▸ Work to be completed
Retype word for word the lines lying between the line containing "Reconstruct this image" and the line containing "R = math.radians", together with those two lines themselves, and nothing besides.

▸ Supplied data
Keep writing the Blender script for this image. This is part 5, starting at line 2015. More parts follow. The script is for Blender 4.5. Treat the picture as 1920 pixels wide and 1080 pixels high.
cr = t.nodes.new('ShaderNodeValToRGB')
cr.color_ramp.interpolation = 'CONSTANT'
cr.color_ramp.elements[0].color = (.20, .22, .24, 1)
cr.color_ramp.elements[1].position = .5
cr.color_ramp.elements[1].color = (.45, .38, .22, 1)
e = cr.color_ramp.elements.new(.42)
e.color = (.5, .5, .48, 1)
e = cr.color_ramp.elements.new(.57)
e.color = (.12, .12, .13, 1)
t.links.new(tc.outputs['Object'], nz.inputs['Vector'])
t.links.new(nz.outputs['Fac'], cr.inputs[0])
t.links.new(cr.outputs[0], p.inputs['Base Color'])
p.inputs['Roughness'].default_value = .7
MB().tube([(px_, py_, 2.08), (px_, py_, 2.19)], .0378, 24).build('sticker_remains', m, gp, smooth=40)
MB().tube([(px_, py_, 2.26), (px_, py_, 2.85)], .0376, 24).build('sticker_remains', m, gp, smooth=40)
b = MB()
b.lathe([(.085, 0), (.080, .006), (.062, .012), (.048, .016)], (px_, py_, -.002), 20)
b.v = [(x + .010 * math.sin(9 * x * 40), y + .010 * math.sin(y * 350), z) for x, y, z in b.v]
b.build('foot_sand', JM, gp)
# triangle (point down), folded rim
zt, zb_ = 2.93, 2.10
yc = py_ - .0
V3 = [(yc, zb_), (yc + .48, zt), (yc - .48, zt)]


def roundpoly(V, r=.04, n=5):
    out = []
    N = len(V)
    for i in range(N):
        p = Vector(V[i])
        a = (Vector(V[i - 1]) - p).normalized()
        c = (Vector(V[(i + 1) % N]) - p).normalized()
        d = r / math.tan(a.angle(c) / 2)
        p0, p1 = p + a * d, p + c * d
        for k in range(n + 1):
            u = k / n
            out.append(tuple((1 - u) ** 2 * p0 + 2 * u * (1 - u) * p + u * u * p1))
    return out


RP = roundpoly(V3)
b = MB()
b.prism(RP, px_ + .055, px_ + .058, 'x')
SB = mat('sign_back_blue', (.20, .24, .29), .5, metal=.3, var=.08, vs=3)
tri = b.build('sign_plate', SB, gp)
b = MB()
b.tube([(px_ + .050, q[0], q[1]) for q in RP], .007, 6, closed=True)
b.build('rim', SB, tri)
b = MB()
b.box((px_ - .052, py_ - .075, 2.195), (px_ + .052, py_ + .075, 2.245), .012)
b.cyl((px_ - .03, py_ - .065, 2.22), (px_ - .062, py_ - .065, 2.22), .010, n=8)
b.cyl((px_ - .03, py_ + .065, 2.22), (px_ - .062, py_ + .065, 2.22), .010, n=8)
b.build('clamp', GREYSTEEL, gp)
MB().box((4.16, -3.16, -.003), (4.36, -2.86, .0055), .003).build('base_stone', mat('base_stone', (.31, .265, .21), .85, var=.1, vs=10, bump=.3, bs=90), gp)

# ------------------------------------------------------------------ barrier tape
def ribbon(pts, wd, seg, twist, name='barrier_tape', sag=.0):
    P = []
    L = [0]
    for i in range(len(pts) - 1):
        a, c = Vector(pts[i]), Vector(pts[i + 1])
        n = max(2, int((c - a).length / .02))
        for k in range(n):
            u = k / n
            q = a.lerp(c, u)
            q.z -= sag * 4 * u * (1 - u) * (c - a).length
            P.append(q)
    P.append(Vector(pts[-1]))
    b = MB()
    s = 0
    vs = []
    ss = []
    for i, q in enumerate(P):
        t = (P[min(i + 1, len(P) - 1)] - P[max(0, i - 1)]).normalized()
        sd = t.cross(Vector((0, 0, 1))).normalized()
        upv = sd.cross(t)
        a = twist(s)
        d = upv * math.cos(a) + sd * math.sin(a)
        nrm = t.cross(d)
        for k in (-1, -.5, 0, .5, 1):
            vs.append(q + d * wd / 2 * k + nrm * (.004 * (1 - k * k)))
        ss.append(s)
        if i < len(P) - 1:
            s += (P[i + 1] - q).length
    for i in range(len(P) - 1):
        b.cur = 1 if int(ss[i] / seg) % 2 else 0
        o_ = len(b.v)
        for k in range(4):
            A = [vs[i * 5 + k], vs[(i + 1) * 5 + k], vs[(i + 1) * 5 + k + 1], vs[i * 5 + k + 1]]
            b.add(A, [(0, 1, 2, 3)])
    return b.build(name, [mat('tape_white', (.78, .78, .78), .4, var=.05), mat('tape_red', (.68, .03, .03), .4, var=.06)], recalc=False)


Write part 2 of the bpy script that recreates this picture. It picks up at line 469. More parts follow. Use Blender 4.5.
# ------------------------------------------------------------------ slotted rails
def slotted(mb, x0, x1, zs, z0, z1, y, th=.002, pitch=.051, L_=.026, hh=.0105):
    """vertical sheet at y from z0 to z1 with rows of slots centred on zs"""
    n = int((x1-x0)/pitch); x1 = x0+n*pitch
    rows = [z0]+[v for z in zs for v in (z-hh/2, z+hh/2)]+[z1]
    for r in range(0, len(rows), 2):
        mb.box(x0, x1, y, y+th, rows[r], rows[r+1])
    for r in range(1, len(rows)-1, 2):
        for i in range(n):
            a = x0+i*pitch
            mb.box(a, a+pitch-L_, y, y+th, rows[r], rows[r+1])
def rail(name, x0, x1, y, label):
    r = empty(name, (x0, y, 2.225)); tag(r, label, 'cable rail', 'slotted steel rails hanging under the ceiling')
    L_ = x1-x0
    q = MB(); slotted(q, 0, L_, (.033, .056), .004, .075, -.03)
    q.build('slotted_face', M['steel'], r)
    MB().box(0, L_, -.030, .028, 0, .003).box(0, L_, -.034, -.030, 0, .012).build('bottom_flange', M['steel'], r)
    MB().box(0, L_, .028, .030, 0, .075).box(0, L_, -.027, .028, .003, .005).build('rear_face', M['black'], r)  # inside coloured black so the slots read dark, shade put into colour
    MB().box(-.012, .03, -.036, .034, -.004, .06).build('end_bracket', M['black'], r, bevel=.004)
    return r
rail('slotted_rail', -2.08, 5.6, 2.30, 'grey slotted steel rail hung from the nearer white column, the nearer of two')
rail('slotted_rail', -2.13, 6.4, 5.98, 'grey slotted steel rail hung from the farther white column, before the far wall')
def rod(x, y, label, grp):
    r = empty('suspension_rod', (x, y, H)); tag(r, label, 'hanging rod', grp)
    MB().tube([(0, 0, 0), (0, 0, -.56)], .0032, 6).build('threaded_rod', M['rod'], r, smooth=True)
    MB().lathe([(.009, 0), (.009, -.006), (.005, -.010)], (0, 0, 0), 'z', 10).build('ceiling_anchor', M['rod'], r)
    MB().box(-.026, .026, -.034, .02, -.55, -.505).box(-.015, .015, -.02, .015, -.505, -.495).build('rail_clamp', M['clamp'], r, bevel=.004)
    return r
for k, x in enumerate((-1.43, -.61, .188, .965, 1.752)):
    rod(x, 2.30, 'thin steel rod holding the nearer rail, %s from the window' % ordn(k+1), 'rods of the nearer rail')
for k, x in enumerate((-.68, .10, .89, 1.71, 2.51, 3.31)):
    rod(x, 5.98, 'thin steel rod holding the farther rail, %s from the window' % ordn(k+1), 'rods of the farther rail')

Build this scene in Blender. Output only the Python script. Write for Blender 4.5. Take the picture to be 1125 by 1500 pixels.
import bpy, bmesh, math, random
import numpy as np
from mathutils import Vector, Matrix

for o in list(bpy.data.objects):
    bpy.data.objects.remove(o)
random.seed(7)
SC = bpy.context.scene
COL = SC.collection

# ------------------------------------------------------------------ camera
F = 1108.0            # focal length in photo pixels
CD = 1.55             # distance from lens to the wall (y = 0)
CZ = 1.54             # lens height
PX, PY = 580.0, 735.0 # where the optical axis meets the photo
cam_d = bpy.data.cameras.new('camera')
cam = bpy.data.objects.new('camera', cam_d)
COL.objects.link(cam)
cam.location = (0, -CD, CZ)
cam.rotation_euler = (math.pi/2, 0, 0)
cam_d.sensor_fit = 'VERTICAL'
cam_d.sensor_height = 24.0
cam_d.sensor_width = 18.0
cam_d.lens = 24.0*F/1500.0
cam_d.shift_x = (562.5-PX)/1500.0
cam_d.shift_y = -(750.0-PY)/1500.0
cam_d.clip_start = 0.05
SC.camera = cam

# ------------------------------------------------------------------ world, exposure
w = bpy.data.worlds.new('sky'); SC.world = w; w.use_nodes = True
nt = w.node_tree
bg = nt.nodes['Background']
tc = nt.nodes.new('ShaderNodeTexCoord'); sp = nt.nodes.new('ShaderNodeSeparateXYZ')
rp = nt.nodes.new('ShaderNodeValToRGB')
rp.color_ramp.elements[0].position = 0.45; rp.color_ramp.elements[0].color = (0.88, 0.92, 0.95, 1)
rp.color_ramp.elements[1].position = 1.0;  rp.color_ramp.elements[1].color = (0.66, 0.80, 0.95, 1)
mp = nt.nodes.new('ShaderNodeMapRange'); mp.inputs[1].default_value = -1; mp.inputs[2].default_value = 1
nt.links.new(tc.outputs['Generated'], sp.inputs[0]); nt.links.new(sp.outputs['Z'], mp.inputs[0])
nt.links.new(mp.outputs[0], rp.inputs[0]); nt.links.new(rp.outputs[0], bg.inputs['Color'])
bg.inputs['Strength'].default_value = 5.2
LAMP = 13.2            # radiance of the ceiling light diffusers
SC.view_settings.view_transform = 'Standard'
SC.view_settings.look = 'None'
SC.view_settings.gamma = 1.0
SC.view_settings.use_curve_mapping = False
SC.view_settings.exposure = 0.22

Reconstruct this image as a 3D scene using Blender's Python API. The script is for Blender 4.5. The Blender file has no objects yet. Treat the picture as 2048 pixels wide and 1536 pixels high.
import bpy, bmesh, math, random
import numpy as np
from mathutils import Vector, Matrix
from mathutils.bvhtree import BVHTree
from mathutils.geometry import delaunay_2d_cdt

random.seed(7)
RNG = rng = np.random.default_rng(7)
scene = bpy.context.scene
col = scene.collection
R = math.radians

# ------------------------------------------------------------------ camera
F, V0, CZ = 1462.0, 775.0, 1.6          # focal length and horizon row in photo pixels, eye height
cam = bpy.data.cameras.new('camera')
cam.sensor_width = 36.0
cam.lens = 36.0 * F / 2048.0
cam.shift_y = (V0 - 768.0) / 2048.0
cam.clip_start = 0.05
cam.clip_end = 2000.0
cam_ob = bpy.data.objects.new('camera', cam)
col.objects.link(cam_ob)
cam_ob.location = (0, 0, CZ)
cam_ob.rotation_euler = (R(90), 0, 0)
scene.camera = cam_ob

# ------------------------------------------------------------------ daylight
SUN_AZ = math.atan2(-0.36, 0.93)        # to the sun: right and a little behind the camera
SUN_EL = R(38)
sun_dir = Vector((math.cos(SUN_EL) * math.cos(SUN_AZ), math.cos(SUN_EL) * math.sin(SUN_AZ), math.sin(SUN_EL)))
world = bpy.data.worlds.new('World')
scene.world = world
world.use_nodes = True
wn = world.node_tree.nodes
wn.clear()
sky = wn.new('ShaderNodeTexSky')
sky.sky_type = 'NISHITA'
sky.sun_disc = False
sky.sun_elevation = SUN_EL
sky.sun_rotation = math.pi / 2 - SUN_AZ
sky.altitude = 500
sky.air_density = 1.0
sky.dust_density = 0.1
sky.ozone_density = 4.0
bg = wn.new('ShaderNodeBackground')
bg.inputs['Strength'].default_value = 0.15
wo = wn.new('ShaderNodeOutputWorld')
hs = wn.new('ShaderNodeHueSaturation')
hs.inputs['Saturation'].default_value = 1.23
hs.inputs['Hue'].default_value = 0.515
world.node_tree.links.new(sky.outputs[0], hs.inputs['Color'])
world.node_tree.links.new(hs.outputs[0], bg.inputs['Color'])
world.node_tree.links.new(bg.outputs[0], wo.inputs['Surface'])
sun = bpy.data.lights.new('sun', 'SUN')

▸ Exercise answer
Reconstruct this image as a 3D scene using Blender's Python API. The script is for Blender 4.5. The Blender file has no objects yet. Treat the picture as 2048 pixels wide and 1536 pixels high.
import bpy, bmesh, math, random
import numpy as np
from mathutils import Vector, Matrix
from mathutils.bvhtree import BVHTree
from mathutils.geometry import delaunay_2d_cdt

random.seed(7)
RNG = rng = np.random.default_rng(7)
scene = bpy.context.scene
col = scene.collection
R = math.radians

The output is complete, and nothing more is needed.